A fortnight after the Kaikōura earthquake, most of the businesses along West End, the town's main street, are still closed - the interiors darkened, some shopfronts cordoned off.
But the door of one of those shopfronts is open, and from it, the strains of Brian FM come floating out.
Who's Brian?
"I have no idea," Chris Diack says.
"People are wanting to walk in and talk to Brian all the time and there's no Brian - there's Chris and Robert."
Mr Diack and his offsider, Robert Jeffares, have been broadcasting from their makeshift studio for a week now, after convincing the owner of a local frequency that was not being used to let them take over.
The content is mostly "parish pump information", says Mr Diack - the level of detail the rest of the country might not need to hear but which is invaluable to locals trying to find out where their next hot shower might be coming from.

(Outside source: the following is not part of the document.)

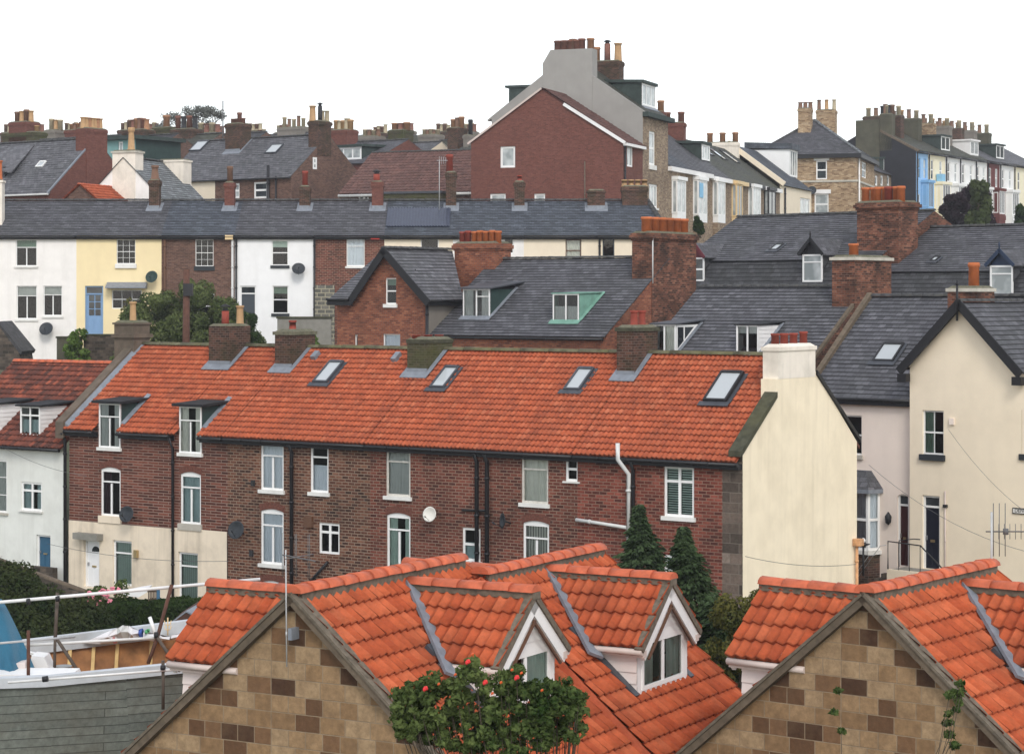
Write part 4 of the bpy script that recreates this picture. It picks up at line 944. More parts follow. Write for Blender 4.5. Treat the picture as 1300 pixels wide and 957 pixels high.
# ================================================================== NEAR HOUSES (stone gables, new pantiles)
def near_house(fr, name_label, L, hw_r, hw_l, ridge_z, front=True, dr=(), dl=(), group='new orange roofed houses in the foreground', t=.84, zb=-12.2, rear=True):
    fr = fr.shift(0, 0, zb)
    b = Bd(fr, 'cottage', name_label, 'house', group)
    rz = ridge_z - zb; b.rz = rz
    er, el = rz - hw_r * t, rz - hw_l * t
    # right slope: A runs along +y, S from right eave up to ridge
    n = math.sqrt(1 + t * t)
    A = (0, 1, 0)
    rr = Roof((hw_r + .3, -.06, er - .3 * t), (0, 1, 0), (-1, 0, t)); rl = Roof((-hw_l - .3, -.06, el - .3 * t), (0, 1, 0), (1, 0, t))
    LL = L + .12
    return b, rz, er, el, rr, rl, n, LL
def ndormer(b, side, cx_u, cv, hw, rz_d, rz, t, ex=.36, zsill=None, cur=None, wall='boards_white'):
    """gabled dormer whose ridge runs across; outer face at |u|=cx_u, centre cv"""
    sg = 1 if side == 'r' else -1
    td = .88; ez = rz_d - hw * td
    uin = (rz - rz_d) / t   # where ridge meets main slope
    uev = (rz - ez) / t
    ov = .14; xo = cx_u + .2
    # name the dormer group object: the wall box
    cheeks = []
    zlow = rz - cx_u * t - .15
    k = 12; hgt = ez + .02 - zlow
    for q in (-1, 1):   # cheek boards
        y = cv + q * hw; mb = MB(); cheeks.append(mb)
        nb = max(3, int(hgt / .17))
        for i in range(nb):
            za = zlow + hgt * i / nb; z2 = zlow + hgt * (i + 1) / nb
            u_in = max(.2, (rz - za) / t - .5)
            mb.face([(sg * u_in, y + q * .025, za), (sg * cx_u, y + q * .025, za), (sg * cx_u, y + q * .003, z2), (sg * u_in, y + q * .003, z2)])
            mb.face([(sg * u_in, y + q * .025, za), (sg * cx_u, y + q * .025, za), (sg * cx_u, y, za), (sg * u_in, y, za)])
    # face (gable end) with window hole
    pl = Pl('s', sg * cx_u)
    if sg < 0: pl.N = Vector((-1, 0, 0))
    wz0 = zlow + .25; wz1 = ez - .06
    f = MB(); y0, y1 = cv - hw, cv + hw
    wy0, wy1 = cv - hw + .16, cv + hw - .16
    P = lambda y, z, n=0: (sg * (cx_u + n), y, z)
    f.face([P(y0, zlow), P(wy0, zlow), P(wy0, wz1), P(y0, wz1)]); f.face([P(wy1, zlow), P(y1, zlow), P(y1, wz1), P(wy1, wz1)]); f.face([P(wy0, zlow), P(wy1, zlow), P(wy1, wz0), P(wy0, wz0)])
    nb = 6; zt = rz_d - .04
    for i in range(nb):
        za = wz1 + (zt - wz1) * i / nb; z2 = wz1 + (zt - wz1) * (i + 1) / nb
        wa = min(hw, (zt - za) / td + .0); w2 = max(0, (zt - z2) / td)
        f.face([P(cv - wa, za, .02), P(cv + wa, za, .02), P(cv + w2, z2, .002), P(cv - w2, z2, .002)]); f.face([P(cv - wa, za, .02), P(cv + wa, za, .02), P(cv + wa, za, 0), P(cv - wa, za, 0)])
    d = b.add(f, 'dormer', 'boards_white')
    for mb in cheeks: b.add(mb, 'cheek', 'boards_pink', d)
    if side == 'r':
        b.win(pl, None, 'C', None, cur or ('two', 'curtain_green'), 'upvc', n=.02, parent=d, hole=False, local=(wy0, wy1, wz0, wz1), names=('window_frame', 'pane', 'curtain', 'sill'), fw=.075)
    # roof slopes (near q=-1 faces camera)
    n = math.sqrt(1 + td * td)
    Ls = (hw + ov) * n
    for q in (-1, 1):
        O = (sg * xo, cv + q * (hw + ov), ez - ov * td); S = (0, -q, td); A = (-sg, 0, 0)
        rf = Roof(O, A, S)
        ln = xo - uin + .05 + (hw + ov) * td / t
        # clip to the part in front of the main slope (valley)
        no = Vector((sg * t, 0, 1)).normalized(); co = Vector((0, 0, rz + .0))
        b.sheet('dormer_roof', 'pantile_new', rf, 0, ln, Ls, 'pantile', clips=[(tuple(co), tuple(-no))], ex=ex, parent=d, amp=.055, tw=.2, uvoff=(0, 0))
        m = MB(); m.face([rf.pt(0, 0, -.03), rf.pt(ln, 0, -.03), rf.pt(ln, Ls, -.03), rf.pt(0, Ls, -.03)])
        b.add(m, 'soffit', 'bargeboard_black', d, clips=[(tuple(co), tuple(-no))])
        # verge board on the gable
        m = MB(); e0 = Vector((sg * (xo - .03), cv + q * (hw + ov + .05), ez - (ov + .05) * td)); e1 = Vector((sg * (xo - .03), cv, rz_d))
        dd = (e1 - e0).normalized(); upv = Vector((0, q * td, 1)).normalized()
        m.obox(e0, dd, (-sg, 0, 0), upv, (0, (e1 - e0).length), (0, .07), (-.24, -.03)); b.add(m, 'bargeboard', 'boards_white', d)
        m = MB(); m.obox(e0, dd, (sg, 0, 0), upv, (0, (e1 - e0).length), (-.12, .035), (-.045, .05 if side == 'r' else -.01)); b.add(m, 'verge_mortar', 'mortar_bed', d)
        m = MB(); m.obox(e0, dd, (sg, 0, 0), upv, (.1, (e1 - e0).length - .25), (-.02, .02), (-.34, -.30)); b.add(m, 'gable_trim', 'frame_brown', d)
        g0 = Vector((sg * (xo - .02), cv + q * (hw + ov + .02), ez - ov * td - .07)); g1 = Vector((sg * max(.3, uev - .15), g0.y, g0.z))
        m = MB(); m.tube([g0, g1], .055, 8); m.obox(g0, (-sg, 0, 0), (0, -q, 0), (0, 0, 1), (0, (g1 - g0).length), (.04, .16), (-.1, .02)); b.add(m, 'gutter', 'gutter_pinkish', d)
    p0 = (sg * (xo + .02), cv, rz_d + .06); p1 = (sg * (uin - .05), cv, rz_d + .06)
    m = MB(); m.box(min(p0[0], p1[0]), max(p0[0], p1[0]), cv - .12, cv + .12, rz_d - .05, rz_d + .06); b.add(m, 'mortar_bedding', 'mortar_bed', d)
    b.ridge(p0, p1, 'ridge_orange', .15, .45, parent=d, name='dormer_ridge', lap=.018)
    # valley leads
    for q in ((-1, 1) if side == 'r' else ()):
        m = MB(); pa = Vector((sg * uin, cv, rz_d)); pb = Vector((sg * (uev + ov * td / t + .15), cv + q * (hw + ov), ez - ov * td))
        ax = (pb - pa); LN = ax.length; ax.normalize(); no = Vector((sg * t, 0, 1)).normalized(); side_ = ax.cross(no); 
        m.obox(pa, ax, side_, no, (0, LN + .4), (-.16 if q < 0 else -.16, .16), (.03, .085)); b.add(m, 'valley_lead', 'lead', d)
        yq = cv + q * (hw + .02); ua = uev
        m = MB(); m.obox((sg * ua, yq, rz - ua * t), Vector((sg, 0, -t)).normalized(), (0, q, 0), no, (-.1, (cx_u - ua) * math.sqrt(1 + t * t)), (0, .16), (.03, .1)); b.add(m, 'lead_flashing', 'lead_dark', d)
    return d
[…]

"The water's off, you can't use the toilets, if you need to use the toilets use the portaloos, and where are they ... Four Square's open at midday, get along there and get some milk, bread and butter... You couldn't buy butter for love nor money in Kaikōura."
In between broadcasting the minutiae of post-quake life, they conduct interviews with the district mayor, civil defence, the Salvation Army, and errant RNZ reporters who wander in to the studio.

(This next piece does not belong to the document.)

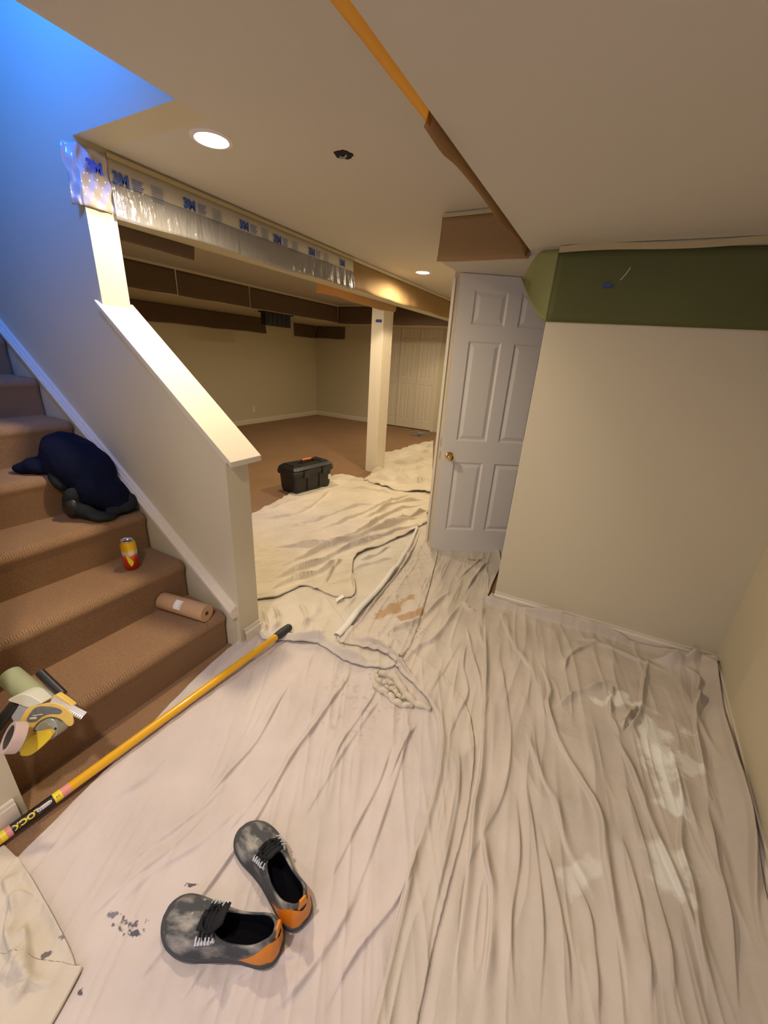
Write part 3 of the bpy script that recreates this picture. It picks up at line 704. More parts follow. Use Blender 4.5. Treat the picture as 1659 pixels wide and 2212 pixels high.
# --- B: stained middle cloth left of the white hem
B_left = W2([(563, 1392), (557, 1370), (555, 1330), (556, 1280), (556, 1220), (556, 1170)])
B_right = W2([(860, 1478), (850, 1430), (835, 1330), (860, 1230), (900, 1160), (925, 1110)])
B_left = W2([(566, 1388), (610, 1392), (690, 1402), (740, 1440), (800, 1466), (850, 1478)])
B_right = [Vector((-1.43, 1.33, 0)), Vector((-1.42, 1.75, 0)), Vector((-1.40, 2.2, 0)), Vector((-1.33, 2.6, 0)), Vector((-1.15, 2.75, 0)), Vector((-1.0, 2.82, 0))]
B_left = W2([(566, 1388), (610, 1391), (690, 1399), (735, 1428), (790, 1446), (850, 1446), (890, 1390), (925, 1280), (945, 1200)])
B_right = [Vector((x, y, 0)) for x, y in ((-1.50, 1.33), (-1.70, 1.36), (-1.78, 1.55), (-1.78, 1.8), (-1.78, 2.05), (-1.75, 2.3), (-1.75, 2.8), (-1.55, 3.2), (-1.15, 3.35))]
foldsB = [FO([(570, 1378), (650, 1388), (700, 1392), (735, 1418), (790, 1438), (830, 1432)], .022, .026, -1),
          FO([(640, 1300), (660, 1340), (650, 1380)], .03, .012), FO([(690, 1290), (680, 1330), (640, 1370)], .03, .010), FO([(590, 1310), (600, 1350), (580, 1380)], .025, .016),
          FO([(565, 1320), (575, 1350), (570, 1385)], .014, .016), FO([(740, 1240), (770, 1230), (820, 1215), (865, 1205)], .02, .012, -1), FO([(760, 1215), (800, 1208), (850, 1180)], .02, .012),
          FO([(750, 1360), (720, 1320), (700, 1290)], .03, .008), FO([(765, 1265), (760, 1300), (730, 1330)], .02, .008)]
foldsB = [(p, w*.8, a*1.4, f) for p, w, a, f in foldsB]
cB = Cloth(B_left, B_right, 360, 240, foldsB, .008, None, [(.9, .3, .07, .006, 21), (2.2, .35, .08, .005, 22)])
gry = (.16, .14, .12)
stB = [tuple([*at(770, 1245)[:2], .12, .06, .3, gry, .55, 14, .36]), tuple([*at(740, 1225)[:2], .05, .03, .3, gry, .6, 20, .3]), tuple([*at(600, 1340)[:2], .10, .12, .3, (.36, .34, .24), .5, 9, .42]), tuple([*at(850, 1175)[:2], .06, .03, .3, gry, .5, 14, .36])]
cB.build('drop_cloth', 'rumpled paint-stained cloth between half wall foot and white hem', canvas('canvas B', (.62, .575, .49), stB), under=[cA])

# --- R: right and centre cloth up to the door and walls
def wallx(y): return RB[0]+(RA[0]-RB[0])*(y-RB[1])/(RA[1]-RB[1])
R_left = [Vector((-.16, -.35, 0))]+W2([(800, 2212), (850, 2005), (882, 1882), (922, 1752), (943, 1655), (942, 1560), (905, 1500), (868, 1462), (835, 1428), (775, 1405), (728, 1388), (795, 1308), (842, 1252), (872, 1209), (900, 1149), (930, 1125)])
R_right = [Vector((wallx(y)-.018, y, 0)) for y in (-.35, .1, .4, .7, 1.0, 1.3, 1.6, 1.8, 2.0, 2.15, 2.25, 2.35, 2.41)]+[Vector((.1, 2.39, 0)), Vector((-.36, 2.36, 0)), Vector((-.43, 2.5, 0)), Vector((-.46, 3.2, 0))]
def liftR(X, Y):
    wx = RB[0]+(RA[0]-RB[0])*(Y-RB[1])/(RA[1]-RB[1]); a = np.clip((X-(wx-.085))/.07, 0, 1); a = a*a*(3-2*a)
    gy = GA[1]+(X-GA[0])*(GB[1]-GA[1])/(GB[0]-GA[0]); b = np.clip((Y-(gy-.06))/.05, 0, 1)*(X > -.40); b = b*b*(3-2*b)
    corner = np.exp(-(((X-.74)/.10)**2+((Y-2.34)/.10)**2))
    return (a*(.055+.015*np.sin(Y*9))+b*(.030+.012*np.sin(X*11)))*(1-.3*a*b)+corner*.05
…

Brian FM is not the first post-disaster radio station Mr Diack has set up - it is modelled on a similar station he helped establish in the wake of the 2011 Christchurch earthquake.
"The [Kaikōura] earthquake struck... and it immediately took me back to what we did in Christchurch for New Brighton and Bexley [when] we set up a temporary radio station for about a three-month period."
He and Mr Jeffares gathered together the "repository" of equipment they had collected over decades working in radio, and hitched a ride into Kaikōura on a helicopter that was already taking insurance staff in.
Within three hours of landing, they were broadcasting to people in a 30km radius.
The response from locals has been "extraordinary", Mr Diack says.
"The minute that you give a local voice ... they come very quickly to rely on you. Because as good as network radio is and as good as RNZ is, you can't be broadcasting notices about running out of butter."
Mr Diack plans to return home to Invercargill at the end of the coming week, but could return if the community wanted the station to keep on broadcasting.
"Because the locals embrace you, it gives you a great sense of purpose."